Public Sector Procurement: 1st April 2022

Public Sector procurement has meant a frustrated Rob this week. After two years of working on one tender, the public body cancelled the tender at the decision stage. They stated the costs were too high (from all bidders) and their business case didn't work.

Did they disclose a budget? No. Did they have a long list of requirements? Yes. Were some of these requirements not worth the effort if they knew what they cost? Also, yes. Did they do rounds of pre qualification without mentioning the budget or seeking costs? Yes.

Is this way of procuring a solution a good one? No, and this admittedly was a particularly bad example. If you know the business case, then disclose the budget and ask for the best value solution for that budget. Let's not spend two years in the process as the world changes rapidly (couldn't be more true of the past two years!).

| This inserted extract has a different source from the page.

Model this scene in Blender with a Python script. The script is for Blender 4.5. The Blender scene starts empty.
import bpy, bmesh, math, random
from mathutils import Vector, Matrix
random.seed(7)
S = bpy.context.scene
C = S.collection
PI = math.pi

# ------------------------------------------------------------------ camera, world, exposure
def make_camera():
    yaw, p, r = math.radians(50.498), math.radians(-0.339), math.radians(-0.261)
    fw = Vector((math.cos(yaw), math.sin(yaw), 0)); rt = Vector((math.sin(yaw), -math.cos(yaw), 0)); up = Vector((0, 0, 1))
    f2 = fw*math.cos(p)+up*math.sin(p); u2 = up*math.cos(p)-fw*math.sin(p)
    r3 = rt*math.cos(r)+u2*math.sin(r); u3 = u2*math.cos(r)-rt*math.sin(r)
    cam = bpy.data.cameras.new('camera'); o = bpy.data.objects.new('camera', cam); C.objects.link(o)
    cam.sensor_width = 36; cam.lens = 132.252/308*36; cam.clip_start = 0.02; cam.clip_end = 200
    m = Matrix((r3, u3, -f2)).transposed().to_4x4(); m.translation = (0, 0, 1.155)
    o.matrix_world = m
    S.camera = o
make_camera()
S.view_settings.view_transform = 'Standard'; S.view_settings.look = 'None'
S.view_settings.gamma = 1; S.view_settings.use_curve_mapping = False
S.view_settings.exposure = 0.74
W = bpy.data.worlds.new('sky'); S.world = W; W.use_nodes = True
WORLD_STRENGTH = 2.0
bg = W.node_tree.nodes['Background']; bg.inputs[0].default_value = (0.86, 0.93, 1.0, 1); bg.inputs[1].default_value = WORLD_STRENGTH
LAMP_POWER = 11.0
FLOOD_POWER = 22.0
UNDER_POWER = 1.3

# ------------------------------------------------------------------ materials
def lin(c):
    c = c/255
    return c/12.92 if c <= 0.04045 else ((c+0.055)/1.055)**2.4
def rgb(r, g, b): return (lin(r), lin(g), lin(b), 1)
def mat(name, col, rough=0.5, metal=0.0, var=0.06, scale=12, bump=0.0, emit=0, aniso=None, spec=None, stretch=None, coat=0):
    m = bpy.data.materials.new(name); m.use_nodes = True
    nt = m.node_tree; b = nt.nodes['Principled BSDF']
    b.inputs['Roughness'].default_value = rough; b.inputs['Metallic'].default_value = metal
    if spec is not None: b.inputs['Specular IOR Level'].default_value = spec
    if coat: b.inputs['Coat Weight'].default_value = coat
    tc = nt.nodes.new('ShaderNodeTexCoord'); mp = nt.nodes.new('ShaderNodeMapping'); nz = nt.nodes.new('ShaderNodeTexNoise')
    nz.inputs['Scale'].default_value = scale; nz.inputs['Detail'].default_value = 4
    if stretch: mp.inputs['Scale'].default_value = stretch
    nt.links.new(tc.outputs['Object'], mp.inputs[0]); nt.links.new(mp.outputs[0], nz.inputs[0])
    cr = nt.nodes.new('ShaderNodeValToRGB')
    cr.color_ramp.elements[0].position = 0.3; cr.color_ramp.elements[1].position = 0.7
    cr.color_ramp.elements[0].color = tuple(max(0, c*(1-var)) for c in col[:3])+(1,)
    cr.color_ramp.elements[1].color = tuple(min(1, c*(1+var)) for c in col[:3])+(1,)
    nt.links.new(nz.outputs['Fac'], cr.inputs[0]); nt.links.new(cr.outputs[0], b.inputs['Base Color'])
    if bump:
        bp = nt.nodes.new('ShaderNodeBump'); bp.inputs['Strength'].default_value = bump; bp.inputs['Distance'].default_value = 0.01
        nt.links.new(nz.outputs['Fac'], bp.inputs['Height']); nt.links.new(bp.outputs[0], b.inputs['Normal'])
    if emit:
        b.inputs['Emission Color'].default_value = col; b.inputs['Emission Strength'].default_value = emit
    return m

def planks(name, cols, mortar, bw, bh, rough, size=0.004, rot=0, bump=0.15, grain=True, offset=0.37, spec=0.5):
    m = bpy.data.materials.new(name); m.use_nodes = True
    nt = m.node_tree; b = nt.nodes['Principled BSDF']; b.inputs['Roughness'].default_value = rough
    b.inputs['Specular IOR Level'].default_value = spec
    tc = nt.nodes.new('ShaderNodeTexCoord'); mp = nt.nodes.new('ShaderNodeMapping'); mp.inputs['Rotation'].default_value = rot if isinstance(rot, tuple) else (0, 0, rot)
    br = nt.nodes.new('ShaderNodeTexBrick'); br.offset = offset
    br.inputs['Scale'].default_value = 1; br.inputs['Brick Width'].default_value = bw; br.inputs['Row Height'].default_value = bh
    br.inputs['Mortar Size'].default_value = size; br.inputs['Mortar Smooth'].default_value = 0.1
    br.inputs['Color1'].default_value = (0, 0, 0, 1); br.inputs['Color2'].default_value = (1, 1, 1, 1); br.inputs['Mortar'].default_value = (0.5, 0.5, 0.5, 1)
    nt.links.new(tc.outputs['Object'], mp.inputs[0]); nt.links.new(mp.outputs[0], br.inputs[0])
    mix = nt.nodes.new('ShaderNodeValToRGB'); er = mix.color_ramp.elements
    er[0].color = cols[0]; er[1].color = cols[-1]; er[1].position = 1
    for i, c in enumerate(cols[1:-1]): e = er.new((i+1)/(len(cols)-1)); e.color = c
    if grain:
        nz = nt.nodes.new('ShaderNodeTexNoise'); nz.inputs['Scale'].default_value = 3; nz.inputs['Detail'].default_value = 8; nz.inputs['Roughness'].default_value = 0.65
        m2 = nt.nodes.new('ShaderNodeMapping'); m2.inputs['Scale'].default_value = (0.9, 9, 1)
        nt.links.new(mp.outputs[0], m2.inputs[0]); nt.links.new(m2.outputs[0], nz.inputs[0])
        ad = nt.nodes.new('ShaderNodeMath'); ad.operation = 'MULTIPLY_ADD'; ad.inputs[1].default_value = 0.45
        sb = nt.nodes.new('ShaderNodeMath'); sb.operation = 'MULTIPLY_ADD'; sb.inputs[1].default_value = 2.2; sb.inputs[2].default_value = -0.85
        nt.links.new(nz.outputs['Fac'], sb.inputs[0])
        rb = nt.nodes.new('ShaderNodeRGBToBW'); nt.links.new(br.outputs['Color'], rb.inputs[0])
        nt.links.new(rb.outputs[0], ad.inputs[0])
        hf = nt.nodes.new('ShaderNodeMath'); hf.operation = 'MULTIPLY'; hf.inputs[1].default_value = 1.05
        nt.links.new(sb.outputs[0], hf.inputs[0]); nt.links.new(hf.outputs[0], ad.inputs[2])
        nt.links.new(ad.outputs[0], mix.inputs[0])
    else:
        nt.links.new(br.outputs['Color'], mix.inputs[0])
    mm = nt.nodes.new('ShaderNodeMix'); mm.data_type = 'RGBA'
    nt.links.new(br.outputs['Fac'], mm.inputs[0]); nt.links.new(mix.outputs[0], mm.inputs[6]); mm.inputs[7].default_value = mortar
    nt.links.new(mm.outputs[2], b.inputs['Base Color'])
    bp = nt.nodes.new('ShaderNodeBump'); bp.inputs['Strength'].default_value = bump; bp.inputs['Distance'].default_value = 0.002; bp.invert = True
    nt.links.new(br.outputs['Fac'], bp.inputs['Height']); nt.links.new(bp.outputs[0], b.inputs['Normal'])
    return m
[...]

I've actually done quite well with big tenders recently being 3 for 3 with Tate, V&A and Gatwick Airport. I don't mind a lot of requirements, significant documents to fill in for the response and significant cost scrutiny. As long as it's done in an intense period this can work well to get winning responses. The big frustration here is that it was cancelled, rather than lost. Weeks of work time on our side and theirs to come to a result of largely nothing. Not just from one bidder, in the final stages there were three others! It's an immense drain for no outcome.

I suppose all I'm asking for the future: make tenders short, intense and focused. If you're asking for a large implementation with multiple systems, then get indicative costs to see whether you're in the ballpark or better yet, supply a budget. Thank you!